◆ Task to carry out ◆
Of all the lines in these entries, how many contain the string "this"? Give only that count.

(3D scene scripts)
....

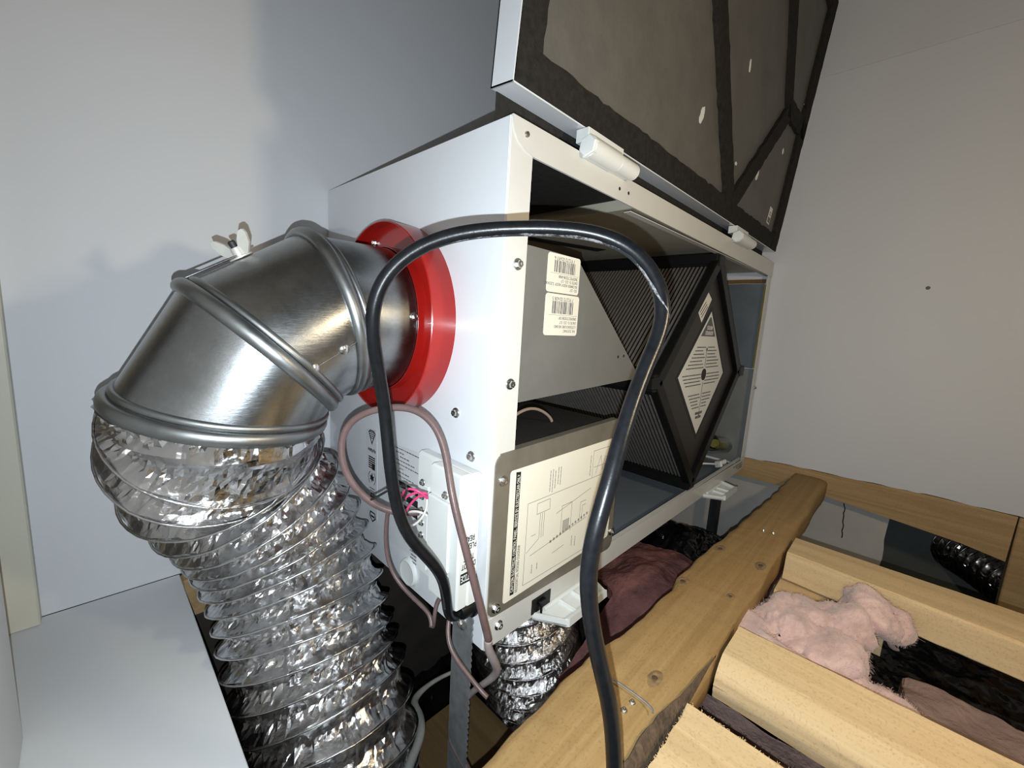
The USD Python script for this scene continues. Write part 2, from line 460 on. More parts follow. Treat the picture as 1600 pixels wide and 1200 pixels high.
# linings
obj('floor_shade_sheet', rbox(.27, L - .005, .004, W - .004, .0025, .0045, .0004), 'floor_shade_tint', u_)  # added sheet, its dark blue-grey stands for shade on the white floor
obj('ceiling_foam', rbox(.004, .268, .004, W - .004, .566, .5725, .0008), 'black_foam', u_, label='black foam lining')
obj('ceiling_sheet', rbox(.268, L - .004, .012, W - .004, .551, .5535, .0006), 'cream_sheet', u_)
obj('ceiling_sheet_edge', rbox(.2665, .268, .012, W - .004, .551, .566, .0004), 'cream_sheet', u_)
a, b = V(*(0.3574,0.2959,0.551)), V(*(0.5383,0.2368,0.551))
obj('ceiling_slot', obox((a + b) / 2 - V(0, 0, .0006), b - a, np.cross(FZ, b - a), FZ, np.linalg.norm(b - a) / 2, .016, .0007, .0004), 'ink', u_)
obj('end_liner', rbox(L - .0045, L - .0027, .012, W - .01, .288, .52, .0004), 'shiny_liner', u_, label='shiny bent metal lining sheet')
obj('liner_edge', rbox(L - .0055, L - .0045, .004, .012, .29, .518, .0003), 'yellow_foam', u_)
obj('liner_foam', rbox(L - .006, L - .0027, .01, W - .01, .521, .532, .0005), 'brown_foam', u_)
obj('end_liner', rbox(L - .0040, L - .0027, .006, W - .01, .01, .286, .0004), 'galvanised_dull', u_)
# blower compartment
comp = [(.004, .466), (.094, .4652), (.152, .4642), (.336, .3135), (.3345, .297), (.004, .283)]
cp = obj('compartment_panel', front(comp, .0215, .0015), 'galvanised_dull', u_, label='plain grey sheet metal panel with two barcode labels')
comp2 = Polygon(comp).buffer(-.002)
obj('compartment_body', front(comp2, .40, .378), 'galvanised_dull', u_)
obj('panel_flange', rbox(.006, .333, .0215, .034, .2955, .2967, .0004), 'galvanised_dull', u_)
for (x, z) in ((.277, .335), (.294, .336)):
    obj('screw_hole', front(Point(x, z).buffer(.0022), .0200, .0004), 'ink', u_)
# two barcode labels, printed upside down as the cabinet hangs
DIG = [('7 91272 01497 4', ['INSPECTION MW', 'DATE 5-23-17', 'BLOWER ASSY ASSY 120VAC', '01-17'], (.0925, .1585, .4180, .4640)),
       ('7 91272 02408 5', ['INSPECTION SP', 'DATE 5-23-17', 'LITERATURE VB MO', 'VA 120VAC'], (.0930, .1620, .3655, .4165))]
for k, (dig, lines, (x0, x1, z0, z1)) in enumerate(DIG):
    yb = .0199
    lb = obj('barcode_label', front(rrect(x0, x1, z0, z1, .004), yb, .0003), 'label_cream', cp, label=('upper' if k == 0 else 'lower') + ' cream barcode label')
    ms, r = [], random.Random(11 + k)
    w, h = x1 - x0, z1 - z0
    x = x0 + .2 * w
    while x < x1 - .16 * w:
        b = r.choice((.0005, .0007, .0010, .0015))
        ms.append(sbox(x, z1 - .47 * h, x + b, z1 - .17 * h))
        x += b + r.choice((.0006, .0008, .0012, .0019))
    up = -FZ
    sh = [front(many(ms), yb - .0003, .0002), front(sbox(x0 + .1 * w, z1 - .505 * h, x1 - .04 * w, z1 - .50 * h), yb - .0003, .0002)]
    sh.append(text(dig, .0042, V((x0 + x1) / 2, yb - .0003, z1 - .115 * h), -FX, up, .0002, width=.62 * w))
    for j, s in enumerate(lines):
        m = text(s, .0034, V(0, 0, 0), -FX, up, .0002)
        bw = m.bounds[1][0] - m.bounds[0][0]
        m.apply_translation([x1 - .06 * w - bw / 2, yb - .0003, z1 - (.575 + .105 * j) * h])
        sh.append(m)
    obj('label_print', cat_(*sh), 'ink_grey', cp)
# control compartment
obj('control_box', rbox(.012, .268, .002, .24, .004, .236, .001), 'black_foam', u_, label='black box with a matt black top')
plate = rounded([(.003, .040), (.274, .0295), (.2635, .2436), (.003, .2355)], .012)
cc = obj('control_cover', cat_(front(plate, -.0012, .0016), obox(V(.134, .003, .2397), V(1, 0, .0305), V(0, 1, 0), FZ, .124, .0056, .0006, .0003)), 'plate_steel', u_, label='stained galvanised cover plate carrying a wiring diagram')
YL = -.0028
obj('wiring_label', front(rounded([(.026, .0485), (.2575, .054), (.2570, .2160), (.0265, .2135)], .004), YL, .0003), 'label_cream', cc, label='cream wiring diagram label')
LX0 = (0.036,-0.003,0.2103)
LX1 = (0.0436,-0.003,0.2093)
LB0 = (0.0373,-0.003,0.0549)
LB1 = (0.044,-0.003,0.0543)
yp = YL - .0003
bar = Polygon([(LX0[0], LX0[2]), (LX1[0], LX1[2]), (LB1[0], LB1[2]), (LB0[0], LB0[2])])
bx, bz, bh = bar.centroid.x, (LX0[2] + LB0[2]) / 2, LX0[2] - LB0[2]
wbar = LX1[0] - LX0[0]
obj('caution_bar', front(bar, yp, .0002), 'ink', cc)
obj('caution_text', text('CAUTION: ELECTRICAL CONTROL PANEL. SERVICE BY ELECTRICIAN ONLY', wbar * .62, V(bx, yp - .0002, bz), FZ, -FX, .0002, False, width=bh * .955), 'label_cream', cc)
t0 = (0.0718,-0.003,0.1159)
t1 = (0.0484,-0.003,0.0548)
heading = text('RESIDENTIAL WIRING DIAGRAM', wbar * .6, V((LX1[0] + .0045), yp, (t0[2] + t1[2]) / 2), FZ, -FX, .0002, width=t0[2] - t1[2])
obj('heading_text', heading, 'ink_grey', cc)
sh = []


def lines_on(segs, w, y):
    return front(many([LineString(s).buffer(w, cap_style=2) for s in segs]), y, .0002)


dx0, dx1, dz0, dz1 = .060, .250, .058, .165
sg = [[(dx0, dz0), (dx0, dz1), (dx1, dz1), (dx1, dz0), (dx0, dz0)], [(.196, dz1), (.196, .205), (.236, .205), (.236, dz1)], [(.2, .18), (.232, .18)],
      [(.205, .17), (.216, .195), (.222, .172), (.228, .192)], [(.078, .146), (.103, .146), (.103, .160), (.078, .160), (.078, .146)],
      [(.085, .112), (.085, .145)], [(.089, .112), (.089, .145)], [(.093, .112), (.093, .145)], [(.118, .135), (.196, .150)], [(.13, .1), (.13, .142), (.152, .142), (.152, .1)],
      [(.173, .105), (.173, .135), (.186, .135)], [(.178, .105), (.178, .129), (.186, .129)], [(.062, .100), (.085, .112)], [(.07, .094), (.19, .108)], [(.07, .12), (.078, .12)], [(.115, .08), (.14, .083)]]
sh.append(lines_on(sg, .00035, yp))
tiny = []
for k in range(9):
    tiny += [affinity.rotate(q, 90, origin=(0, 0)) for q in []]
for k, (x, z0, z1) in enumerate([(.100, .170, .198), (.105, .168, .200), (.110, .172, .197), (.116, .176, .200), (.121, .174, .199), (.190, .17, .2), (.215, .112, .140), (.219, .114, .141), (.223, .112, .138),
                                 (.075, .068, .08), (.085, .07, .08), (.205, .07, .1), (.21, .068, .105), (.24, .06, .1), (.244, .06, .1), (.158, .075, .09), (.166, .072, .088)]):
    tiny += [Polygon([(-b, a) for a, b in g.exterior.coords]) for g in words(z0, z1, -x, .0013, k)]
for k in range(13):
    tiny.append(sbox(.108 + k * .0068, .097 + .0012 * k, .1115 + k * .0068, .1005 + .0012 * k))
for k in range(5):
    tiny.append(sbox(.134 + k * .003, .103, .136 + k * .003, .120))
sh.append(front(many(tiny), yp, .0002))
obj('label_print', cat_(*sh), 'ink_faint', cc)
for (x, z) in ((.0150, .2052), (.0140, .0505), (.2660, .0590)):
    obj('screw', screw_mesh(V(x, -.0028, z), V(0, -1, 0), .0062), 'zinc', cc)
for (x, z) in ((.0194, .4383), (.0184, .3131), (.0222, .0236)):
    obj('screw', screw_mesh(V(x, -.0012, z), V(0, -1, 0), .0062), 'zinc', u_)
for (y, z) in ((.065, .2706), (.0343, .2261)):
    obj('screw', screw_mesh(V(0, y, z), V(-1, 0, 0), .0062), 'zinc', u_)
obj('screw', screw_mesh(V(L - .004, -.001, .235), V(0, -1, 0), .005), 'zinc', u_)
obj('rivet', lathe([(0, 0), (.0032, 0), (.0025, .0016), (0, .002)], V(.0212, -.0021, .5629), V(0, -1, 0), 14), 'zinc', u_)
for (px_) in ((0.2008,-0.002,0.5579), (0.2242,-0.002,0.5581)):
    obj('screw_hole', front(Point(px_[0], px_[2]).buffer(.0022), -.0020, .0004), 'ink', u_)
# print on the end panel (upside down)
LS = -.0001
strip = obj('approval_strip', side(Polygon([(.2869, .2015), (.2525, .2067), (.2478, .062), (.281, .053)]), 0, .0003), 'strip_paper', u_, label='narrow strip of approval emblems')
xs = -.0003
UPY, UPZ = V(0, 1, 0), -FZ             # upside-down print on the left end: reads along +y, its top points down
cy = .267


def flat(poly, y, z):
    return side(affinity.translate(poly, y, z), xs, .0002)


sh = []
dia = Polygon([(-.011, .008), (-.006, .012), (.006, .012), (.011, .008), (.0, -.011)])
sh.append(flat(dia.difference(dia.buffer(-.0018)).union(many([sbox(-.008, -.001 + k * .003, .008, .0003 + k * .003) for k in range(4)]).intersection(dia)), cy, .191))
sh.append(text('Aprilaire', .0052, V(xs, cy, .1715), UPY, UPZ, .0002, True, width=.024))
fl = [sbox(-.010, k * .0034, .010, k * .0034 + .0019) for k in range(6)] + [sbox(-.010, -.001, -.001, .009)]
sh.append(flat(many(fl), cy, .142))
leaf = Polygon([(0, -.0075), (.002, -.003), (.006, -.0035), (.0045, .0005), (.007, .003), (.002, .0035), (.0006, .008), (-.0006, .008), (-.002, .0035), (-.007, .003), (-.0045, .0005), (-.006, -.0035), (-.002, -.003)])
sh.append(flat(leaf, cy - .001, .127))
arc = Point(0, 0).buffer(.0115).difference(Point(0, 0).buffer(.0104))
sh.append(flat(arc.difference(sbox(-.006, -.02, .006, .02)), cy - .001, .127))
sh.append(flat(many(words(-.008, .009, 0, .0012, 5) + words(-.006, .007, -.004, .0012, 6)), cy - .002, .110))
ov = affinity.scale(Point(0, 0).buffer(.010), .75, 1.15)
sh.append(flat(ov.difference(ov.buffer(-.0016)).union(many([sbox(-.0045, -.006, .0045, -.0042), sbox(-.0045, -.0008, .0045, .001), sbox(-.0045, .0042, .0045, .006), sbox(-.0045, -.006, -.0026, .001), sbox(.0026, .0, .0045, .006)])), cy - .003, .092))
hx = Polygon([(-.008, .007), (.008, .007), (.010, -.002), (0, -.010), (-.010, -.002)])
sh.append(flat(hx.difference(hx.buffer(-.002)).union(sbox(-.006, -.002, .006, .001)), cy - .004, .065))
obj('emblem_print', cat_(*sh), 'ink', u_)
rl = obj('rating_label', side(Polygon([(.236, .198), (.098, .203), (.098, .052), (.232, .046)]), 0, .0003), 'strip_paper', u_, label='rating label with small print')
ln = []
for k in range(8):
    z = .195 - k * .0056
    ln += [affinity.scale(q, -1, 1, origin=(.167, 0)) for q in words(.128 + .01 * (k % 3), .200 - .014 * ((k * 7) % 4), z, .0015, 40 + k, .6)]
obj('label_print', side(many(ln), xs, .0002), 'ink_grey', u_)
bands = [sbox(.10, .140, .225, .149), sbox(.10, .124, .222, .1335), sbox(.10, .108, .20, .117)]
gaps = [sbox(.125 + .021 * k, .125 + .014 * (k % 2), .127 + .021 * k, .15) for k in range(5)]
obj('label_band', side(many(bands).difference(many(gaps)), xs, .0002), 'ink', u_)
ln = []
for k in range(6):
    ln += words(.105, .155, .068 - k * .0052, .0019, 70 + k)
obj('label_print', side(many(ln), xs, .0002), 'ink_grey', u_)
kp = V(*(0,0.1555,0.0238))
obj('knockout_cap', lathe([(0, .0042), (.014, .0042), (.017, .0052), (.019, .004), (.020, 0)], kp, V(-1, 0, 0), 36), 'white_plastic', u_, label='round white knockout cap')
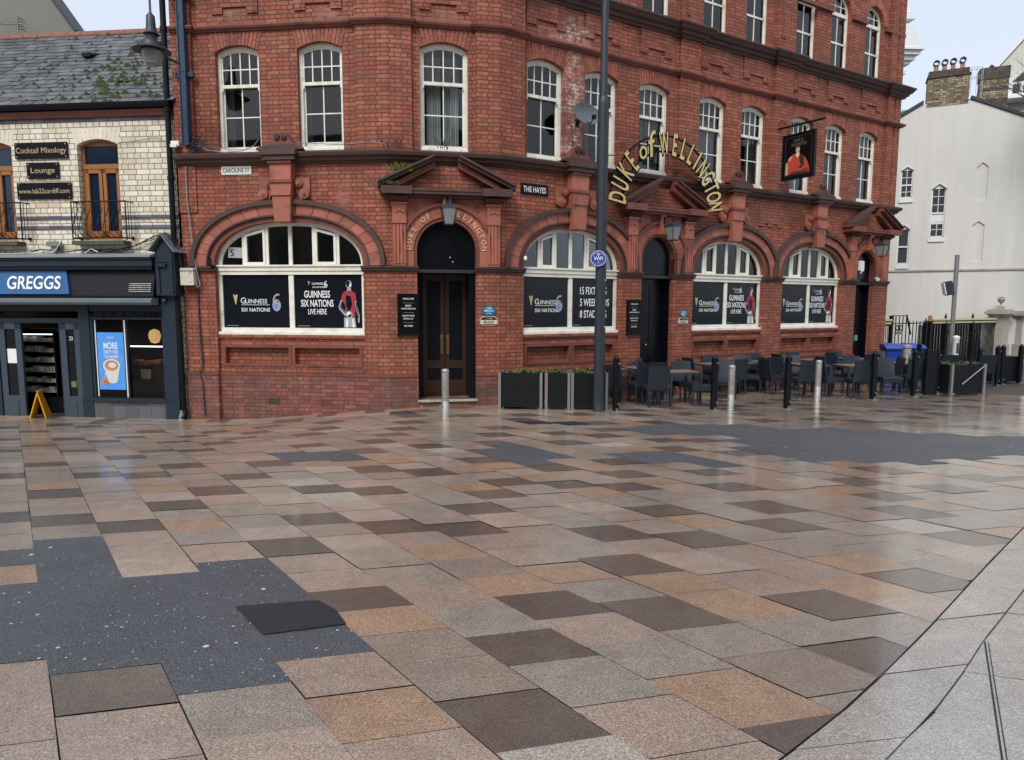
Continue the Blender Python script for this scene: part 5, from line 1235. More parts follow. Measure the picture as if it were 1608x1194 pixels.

....

◆ Completed task ◆
2